Em se tratando de crime cuja pena seja igual ou maior que oito anos, que são realizados nas Varas Criminais, o argüido pode solicitar que o julgamento seja pelo tribunal do Júri, composto pelos três juízes togados e por mais quatro leigos, cidadãos da cidade, mais ou menos nos mesmos termos dos jurados brasileiros. A diferença é que nesse caso os juízes togados não apenas presidem o júri, votam também. Resultado é dado pela maioria. A tese que tiver quatro votos é a vencedora.
Voltando à descrição do espaço físico, a sala de audiência é ampla, com pelo menos 70m2, dividida em dois ambientes por uma divisória a meia altura em madeira trabalhada, mais ou menos como as câmaras de um tribunal. Os primeiros bancos da audiência são para as partes e testemunhas. Após um espaço de uns dois metros ficam os bancos para o público, capazes de comportar umas trinta pessoas sentadas.
Em relação às formalidades, todos os magistrados usam togas, bem como o Parquet e os defensores. Quando os magistrados entram, todos se levantam. Á título de curiosidade, nosso CPP determina o mesmo, embora em desuso:
“Art. 793. Nas audiências e nas sessões, os advogados, as partes, os escrivães e os espectadores poderão estar sentados. Todos, porém, se levantarão quando se dirigirem aos juízes ou quando estes se levantarem para qualquer ato do processo.
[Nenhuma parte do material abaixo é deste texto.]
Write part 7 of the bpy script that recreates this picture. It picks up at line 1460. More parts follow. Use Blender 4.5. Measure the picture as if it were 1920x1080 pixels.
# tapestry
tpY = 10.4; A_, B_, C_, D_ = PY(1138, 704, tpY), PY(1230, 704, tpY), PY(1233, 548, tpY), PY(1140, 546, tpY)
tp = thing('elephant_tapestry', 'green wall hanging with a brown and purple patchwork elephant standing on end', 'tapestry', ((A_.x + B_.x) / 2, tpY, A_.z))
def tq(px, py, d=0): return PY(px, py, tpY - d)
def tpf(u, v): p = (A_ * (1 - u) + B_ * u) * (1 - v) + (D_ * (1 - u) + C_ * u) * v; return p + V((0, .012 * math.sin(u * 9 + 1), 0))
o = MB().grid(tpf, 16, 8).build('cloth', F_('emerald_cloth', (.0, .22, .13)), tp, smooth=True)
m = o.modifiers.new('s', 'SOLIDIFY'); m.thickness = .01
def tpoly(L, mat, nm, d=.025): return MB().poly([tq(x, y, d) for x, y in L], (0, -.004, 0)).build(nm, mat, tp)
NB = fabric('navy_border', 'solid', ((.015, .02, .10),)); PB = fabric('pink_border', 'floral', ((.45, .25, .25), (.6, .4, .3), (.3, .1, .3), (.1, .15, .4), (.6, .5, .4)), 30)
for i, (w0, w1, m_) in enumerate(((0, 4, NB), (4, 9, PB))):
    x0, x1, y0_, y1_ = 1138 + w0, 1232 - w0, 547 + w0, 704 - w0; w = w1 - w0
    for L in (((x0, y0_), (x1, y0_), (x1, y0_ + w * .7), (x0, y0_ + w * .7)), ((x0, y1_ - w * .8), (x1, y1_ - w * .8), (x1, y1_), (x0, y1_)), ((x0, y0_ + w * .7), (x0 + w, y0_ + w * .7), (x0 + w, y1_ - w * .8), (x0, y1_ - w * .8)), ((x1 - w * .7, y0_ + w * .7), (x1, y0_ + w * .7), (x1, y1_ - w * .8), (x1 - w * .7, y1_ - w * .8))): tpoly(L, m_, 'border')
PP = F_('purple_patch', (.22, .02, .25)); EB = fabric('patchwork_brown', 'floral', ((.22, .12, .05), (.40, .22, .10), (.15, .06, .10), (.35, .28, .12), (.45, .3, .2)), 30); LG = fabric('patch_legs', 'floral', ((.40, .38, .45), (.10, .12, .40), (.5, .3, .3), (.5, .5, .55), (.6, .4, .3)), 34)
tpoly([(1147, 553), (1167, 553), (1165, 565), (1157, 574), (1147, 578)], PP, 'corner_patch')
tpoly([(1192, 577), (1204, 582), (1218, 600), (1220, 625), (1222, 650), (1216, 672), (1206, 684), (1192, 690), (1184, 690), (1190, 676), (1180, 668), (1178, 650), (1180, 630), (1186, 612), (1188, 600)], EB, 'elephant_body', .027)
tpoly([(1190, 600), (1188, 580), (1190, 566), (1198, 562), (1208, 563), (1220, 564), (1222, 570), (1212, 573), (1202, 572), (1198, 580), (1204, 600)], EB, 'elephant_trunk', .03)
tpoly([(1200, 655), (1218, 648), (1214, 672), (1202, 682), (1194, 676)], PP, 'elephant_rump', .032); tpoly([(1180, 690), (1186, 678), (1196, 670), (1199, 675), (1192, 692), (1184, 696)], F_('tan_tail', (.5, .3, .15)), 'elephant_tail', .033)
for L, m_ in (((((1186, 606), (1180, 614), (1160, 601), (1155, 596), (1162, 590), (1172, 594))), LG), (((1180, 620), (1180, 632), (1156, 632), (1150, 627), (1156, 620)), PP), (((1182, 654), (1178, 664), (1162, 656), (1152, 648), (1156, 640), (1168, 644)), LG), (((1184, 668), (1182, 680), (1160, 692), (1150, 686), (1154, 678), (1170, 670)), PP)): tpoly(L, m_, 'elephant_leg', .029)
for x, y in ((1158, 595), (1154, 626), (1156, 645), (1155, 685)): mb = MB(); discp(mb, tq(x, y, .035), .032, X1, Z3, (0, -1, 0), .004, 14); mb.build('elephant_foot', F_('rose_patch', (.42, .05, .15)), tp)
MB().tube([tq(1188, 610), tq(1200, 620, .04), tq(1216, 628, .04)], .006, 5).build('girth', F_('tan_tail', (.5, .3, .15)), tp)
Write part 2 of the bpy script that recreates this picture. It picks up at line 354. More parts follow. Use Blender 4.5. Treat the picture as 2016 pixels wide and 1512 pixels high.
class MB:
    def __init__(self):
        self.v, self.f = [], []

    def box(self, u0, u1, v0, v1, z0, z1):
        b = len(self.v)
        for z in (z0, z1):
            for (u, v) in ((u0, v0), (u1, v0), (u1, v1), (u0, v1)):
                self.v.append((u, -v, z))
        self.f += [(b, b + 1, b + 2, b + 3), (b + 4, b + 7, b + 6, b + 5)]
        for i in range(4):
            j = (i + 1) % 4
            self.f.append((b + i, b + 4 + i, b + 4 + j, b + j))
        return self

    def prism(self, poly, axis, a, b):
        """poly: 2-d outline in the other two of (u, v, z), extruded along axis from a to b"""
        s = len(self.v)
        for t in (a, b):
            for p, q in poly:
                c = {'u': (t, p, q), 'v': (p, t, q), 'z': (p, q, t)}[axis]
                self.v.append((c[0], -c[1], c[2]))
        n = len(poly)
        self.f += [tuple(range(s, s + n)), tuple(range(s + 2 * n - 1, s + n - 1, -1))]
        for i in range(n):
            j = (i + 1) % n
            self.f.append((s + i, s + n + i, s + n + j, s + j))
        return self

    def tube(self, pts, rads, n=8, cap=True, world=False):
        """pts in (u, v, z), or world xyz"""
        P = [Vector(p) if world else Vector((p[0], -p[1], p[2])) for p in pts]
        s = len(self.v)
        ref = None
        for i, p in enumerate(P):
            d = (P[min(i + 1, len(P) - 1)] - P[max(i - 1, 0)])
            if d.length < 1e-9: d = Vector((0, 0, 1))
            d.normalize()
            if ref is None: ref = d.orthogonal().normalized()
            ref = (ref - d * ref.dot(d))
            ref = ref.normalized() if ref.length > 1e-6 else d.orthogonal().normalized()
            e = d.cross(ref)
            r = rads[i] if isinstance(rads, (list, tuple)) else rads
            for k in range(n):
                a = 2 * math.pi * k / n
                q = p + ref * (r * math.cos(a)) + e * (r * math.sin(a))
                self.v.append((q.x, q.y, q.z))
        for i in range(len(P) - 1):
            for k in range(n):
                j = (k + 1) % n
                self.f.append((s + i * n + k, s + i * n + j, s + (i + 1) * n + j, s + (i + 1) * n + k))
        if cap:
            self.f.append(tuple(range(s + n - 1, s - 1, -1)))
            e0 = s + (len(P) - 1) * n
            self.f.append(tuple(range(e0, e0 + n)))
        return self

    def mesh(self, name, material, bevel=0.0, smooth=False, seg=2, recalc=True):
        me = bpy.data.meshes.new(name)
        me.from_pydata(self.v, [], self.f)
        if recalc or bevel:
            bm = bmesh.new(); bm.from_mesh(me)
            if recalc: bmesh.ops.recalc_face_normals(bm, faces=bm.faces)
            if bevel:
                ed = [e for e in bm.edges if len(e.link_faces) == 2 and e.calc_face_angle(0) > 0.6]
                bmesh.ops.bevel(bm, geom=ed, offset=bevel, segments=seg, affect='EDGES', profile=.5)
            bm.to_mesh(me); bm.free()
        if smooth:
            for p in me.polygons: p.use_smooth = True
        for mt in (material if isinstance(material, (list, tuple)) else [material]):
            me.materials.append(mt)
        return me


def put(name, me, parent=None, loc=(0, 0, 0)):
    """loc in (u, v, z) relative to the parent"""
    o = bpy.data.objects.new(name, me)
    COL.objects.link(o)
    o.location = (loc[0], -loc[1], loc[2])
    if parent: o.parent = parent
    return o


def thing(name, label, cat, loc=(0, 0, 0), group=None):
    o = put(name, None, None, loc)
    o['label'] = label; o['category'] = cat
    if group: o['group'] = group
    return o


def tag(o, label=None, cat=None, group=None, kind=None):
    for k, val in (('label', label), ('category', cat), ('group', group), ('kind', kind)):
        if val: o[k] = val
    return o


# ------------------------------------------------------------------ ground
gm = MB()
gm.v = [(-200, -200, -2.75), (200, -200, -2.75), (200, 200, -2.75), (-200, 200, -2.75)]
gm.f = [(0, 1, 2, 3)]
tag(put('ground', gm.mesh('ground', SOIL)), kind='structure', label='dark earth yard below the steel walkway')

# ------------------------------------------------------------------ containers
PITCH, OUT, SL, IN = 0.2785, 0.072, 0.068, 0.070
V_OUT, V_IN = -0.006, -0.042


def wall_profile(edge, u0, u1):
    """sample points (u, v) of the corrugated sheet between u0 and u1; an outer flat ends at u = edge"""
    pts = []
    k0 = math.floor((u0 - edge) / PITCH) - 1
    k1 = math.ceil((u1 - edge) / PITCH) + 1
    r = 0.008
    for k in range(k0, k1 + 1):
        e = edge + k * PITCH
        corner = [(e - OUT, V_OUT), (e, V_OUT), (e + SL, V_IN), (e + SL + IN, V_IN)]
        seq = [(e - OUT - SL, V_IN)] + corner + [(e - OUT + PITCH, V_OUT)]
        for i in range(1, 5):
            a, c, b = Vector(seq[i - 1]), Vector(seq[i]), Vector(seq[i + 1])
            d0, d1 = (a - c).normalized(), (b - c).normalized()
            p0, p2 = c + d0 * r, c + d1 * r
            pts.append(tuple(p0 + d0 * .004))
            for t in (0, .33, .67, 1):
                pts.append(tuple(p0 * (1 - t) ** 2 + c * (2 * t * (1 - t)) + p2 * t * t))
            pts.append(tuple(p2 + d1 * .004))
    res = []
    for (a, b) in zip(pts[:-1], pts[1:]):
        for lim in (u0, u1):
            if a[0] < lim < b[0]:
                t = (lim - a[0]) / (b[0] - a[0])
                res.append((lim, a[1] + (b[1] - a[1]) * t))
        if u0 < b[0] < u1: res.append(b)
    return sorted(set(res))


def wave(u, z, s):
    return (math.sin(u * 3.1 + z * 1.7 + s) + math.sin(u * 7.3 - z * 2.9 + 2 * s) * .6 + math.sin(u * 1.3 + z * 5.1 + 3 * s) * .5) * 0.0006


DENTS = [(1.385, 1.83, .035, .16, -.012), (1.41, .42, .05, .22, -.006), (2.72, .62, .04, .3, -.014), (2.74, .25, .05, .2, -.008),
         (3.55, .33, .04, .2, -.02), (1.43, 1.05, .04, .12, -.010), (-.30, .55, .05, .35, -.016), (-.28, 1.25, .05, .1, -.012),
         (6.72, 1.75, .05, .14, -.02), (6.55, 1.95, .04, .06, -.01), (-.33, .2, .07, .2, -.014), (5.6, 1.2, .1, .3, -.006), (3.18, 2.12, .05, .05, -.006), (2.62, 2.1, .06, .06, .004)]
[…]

Parágrafo único. Nos atos da instrução criminal, perante os juízes singulares, os advogados poderão requerer sentados.”
O Membro do MP sentou-se à direita dos juízes, nos mesmos moldes do Brasil. A forma de inquirição é em muito assemelhada ao Brasil. Os depoimentos são gravados e sem degravação, tal qual no Brasil. O sistema de gravação me pareceu bastante robusto. Após as audiências, conversamos mais um pouco sobre nossas Justiças.
Minhas impressões são as de que há uma formalidade maior na condução dos atos processuais, a estrutura física é um pouco superior à encontrada na Justiça Estadual brasileira e compatível com a Federal. O sistema de informática que usam é como o nosso, com atos praticados no sistema mas impressos e inseridos nos autos. Não tive oportunidade para conhecer a escrivania e o fluxo de trabalho, mas teria sido interessante.
Em relação aos crimes, há poucos com violência ou grave ameaça à pessoa. Por se tratar de um Estado em que os Direitos Sociais foram efetivamente implementados, a pobreza e a marginalização são menores e, consequentemente, a criminalização também e as infrações de burla (fraude) são as mais comuns que os roubos e furtos.
Espero que qualquer daqueles colegas possa vir um dia a Natal e conhecer nossa realidade. Seria uma troca de experiências interessante.